One of the fascinating aspects of experiencing this music live is the opportunity to hear musical details sometimes lost on the movie soundtrack itself. Heard during Franz Waxman's gorgeous, Oscar-nominated theme for Rebecca (1940) was a sampled but entirely authentic sounding Novachord, an early polyphonic synthesizer which the composer used to add an eerie tone to a scene in which Mrs. Danvers (Judith Anderson) intimidates the new Mrs. deWinter (Joan Fontaine).

Conductor David Newman then premiered a newly reconstructed piece from his father Alfred Newman's score for Foreign Correspondent (1940), starring Joel McCrea as a witness to an assassination who chases the murderer cross-country. Newman wound up the first act with end scenes from Psycho (1960) for which Ms. Saint relayed, "Herrmann wanted a black-and-white sound to complement the film's black-and-white cinematography," hence an all-strings ensemble.

The second half opened with music from another Hitchcock-Herrmann masterpiece, Vertigo (1958) starring James Stewart and Kim Novak; Newman led the hypnotic opening title sequence and then advanced to the tragic finale. This was followed by Tiomkin's music for the frightening break-in murder attempt sequence from Dial M for Murder (1954) with Ray Milland and Grace Kelly.

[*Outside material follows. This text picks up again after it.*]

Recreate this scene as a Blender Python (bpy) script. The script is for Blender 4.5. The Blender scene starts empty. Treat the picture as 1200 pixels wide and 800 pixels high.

Two back-to-back clips of romance offered a brief respite from Hitchcock's "music to be murdered by": Miklós Rózsa's Academy Award-winning music for Spellbound (1945), with Gregory Peck and Ingrid Bergman (the only Hitchcock film to win an Oscar for music); and Lyn Murray's sharp, witty score for a bejeweled seduction scene played in the foreground of the French Riviera fireworks from To Catch a Thief (1955) starring Cary Grant and Grace Kelly.

The finale was Ms. Saint's own North by Northwest (1959), with Herrmann's legendary fandango theme and variations which underscored the climactic chase across Mount Rushmore. The host called it "Hitchcock's signature combination: exciting, romantic, and even funny, a perfect way to end our evening." The orchestra's energy, and Newman's dynamic conducting, were praised by veteran Bowl-goers as among the best movie nights in recent Bowl history. They gave Newman and Ms. Saint a standing ovation.

For an encore, Newman offered the classic shower scene from Psycho, with Herrmann's stabbing, shrieking violins (followed by another sound bite from The Master of Suspense drawn from that 1958 LP).

Among guests spotted in the audience: Tiomkin's widow Olivia Tiomkin Douglas, Herrmann biographer Steven C. Smith, and film composers Michael Giacchino, Randy Newman, Charles Fox and Lee Holdridge.

On Wednesday the Bowl will feature another film night, this time sponsored by the Academy of Motion Picture Arts and Sciences, devoted to the Black Movie Soundtrack, including music by Quincy Jones, Isaac Hayes, Curtis Mayfield, Prince and Public Enemy, among others.